◆ **Collected data**

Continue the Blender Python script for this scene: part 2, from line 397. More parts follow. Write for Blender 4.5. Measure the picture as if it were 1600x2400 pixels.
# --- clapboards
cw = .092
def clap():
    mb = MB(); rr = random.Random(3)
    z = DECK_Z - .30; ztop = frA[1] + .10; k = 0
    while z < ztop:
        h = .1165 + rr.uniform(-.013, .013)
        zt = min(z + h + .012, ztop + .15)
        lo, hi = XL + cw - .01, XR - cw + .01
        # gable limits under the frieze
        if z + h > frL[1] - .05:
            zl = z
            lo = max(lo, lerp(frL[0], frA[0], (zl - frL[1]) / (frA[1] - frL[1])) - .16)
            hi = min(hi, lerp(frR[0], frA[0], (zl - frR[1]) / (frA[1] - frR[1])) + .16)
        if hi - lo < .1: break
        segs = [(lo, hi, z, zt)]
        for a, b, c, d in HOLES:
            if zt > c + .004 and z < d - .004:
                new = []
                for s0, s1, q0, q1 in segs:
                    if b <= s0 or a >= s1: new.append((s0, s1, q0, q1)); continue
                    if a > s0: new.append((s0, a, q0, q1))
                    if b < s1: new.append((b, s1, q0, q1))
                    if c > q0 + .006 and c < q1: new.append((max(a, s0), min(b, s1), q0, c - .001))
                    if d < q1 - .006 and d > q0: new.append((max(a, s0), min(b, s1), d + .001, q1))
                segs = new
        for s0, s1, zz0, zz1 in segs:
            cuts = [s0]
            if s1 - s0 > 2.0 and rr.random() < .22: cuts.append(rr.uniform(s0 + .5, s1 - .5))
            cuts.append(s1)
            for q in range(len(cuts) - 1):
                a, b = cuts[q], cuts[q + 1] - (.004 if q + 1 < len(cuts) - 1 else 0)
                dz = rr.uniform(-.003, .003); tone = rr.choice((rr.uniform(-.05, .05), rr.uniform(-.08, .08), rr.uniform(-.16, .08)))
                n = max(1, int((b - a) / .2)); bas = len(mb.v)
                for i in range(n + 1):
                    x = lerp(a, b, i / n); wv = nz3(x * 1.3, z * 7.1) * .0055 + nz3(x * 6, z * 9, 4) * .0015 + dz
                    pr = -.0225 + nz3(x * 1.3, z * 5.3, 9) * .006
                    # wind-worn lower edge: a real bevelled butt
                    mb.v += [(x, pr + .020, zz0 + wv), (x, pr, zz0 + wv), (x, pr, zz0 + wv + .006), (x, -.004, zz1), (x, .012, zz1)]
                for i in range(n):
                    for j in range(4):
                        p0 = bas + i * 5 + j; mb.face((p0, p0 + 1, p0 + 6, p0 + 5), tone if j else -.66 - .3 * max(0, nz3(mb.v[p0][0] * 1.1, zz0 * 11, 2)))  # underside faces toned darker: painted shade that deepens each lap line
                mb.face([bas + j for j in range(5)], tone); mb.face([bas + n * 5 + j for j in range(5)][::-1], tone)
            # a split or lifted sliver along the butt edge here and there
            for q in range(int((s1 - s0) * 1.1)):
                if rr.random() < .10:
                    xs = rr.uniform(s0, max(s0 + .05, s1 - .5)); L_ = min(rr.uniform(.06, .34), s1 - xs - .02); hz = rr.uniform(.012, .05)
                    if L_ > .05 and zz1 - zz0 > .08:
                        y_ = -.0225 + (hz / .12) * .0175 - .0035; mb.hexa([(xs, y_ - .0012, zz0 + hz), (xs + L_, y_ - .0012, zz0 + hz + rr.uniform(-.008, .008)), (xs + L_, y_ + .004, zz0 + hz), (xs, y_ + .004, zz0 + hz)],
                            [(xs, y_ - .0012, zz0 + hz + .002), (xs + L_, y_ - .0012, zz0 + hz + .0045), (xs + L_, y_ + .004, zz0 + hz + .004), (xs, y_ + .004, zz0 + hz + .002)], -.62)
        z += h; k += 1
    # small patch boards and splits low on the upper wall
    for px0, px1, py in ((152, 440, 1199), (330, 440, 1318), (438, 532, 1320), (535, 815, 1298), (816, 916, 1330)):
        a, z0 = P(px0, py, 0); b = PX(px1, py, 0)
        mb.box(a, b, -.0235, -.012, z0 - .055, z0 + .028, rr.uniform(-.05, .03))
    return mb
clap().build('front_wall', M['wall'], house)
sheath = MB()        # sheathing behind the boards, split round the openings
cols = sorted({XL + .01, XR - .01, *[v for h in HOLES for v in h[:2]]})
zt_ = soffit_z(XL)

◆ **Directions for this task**
In the listing, find every line with the word "wall" and state how many there are, nothing more.

◆ **Written answer**
2